Afghan politicians, Taliban meet in Doha as fighting continues

Published July 18, 2021
DOHA: Afghanistan’s former chief executive Abdullah Abdullah attends a session of peace talks between the Afghan government and the Taliban on Saturday. (Right) Taliban leaders arrive for the meeting.—AFP
DOHA: Afghanistan’s former chief executive Abdullah Abdullah attends a session of peace talks between the Afghan government and the Taliban on Saturday. (Right) Taliban leaders arrive for the meeting.—AFP

KABUL: Afghan politicians met representatives of the Taliban insurgents in Qatar on Saturday with each side calling for peace even as fighting escalates and uproots thousands of people.

The two-decade-old conflict has taken a turn for the worse as US-led international forces withdraw and the Taliban launch offensives around Afghanistan, taking districts and border crossings while encircling provincial capitals.

Negotiators have been meeting in Doha since September but have failed to make substantive progress with time running out before foreign troops’ full exit by Sept 11.

“Let’s... take important steps to continue the peace process, to prevent the killing of the people,” Abdullah Abdullah, head of the government’s High Council for National Reconciliation, said at the start of new high-level talks intended to last two days.

“Because we cannot pay the price for this in blood and we cannot escape responsibility for it,” Abdullah said.

UN agency says more than 270,000 people have been displaced inside the country since January

Mullah Abdul Ghani Baradar, the Taliban’s deputy leader and negotiator, regretted lack of progress. “But there should still be hope and the Taliban will make efforts for talks to have positive result,” he said.

For the talks several high-ranking Afghan officials had gathered in a luxury hotel after morning prayers. They were joined by negotiators from the Taliban’s political office in Doha.

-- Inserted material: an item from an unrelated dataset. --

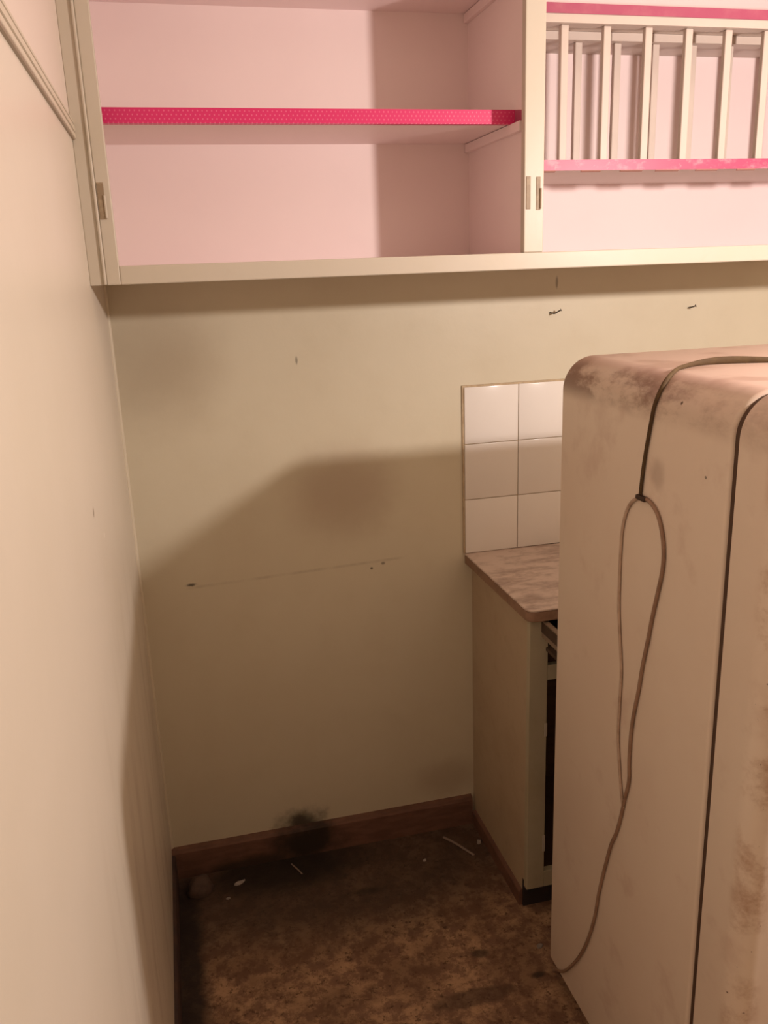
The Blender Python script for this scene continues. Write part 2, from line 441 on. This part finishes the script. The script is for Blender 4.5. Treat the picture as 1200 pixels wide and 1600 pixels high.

Former president Hamid Karzai had also been due to travel to Doha but remained in Kabul, according to a source. US special envoy on Afghanistan Zalmay Khalilzad was present as the two sides began to meet, a correspondent said.

“The high-level delegation is here to talk to both sides, guide them and support the (government) negotiating team in terms of speeding up the talks and have progress,” said Najia Anwari, the spokeswoman for the Afghan government negotiating team in Doha.

DOHA: Afghanistan’s former chief executive Abdullah Abdullah attends a session of peace talks between the Afghan government and the Taliban on Saturday. (Right) Taliban leaders arrive for the meeting.—AFP
DOHA: Afghanistan’s former chief executive Abdullah Abdullah attends a session of peace talks between the Afghan government and the Taliban on Saturday. (Right) Taliban leaders arrive for the meeting.—AFP

“We expect that it (will) speed the talks and... in a short time, both sides will reach a result and we will witness a durable and dignified peace in Afghanistan,” she said.

The two sides were meeting behind closed doors after a brief interaction with the media.

“We are ready for dialogue, for talks and negotiations, and our priority is to solve the problems through dialogue,” Taliban spokesman Muhamad Naeem told the Al Jazeera broadcaster ahead of Saturday’s talks.

“The other side must have a true and sincere will to end the problems.”

Talks between the government and the Taliban side began with recitations from the holy Quran, Naeem tweeted.

“As we pursue our greater goals, we have to go beyond the details,” Baradar said in his opening remarks.

For his part, Abdullah said: “We must denounce forcing our views upon each other and the people through un-peaceful means.”

Fighting continues

In the latest impact of the fighting in Afghanistan, around 12,000 families in northern Takhar province have had to flee their homes, local officials said.

Many gathered at a school in the provincial capital with few supplies. “We were not helped or even given a carpet. Not even a dog can live here,” Mohammad Amin, one of those who had fled, said.

In southern Kandahar province heavy fighting has taken place and the Taliban earlier this week seized Spin Boldak, an area on the border with Pakistan, though the Afghan government said on Friday it had regained control of the border crossing.

More than 2,000 people were displaced in Kandahar this month, according to the United Nations’ humanitarian agency, and Kandahar’s provincial governor on Friday evening declared a curfew in Kandahar city at night due to the fighting.

The UN refugee agency estimates 270,000 Afghans have been displaced inside the country since January, bringing the number of people forced from their homes to more than 3.5 million.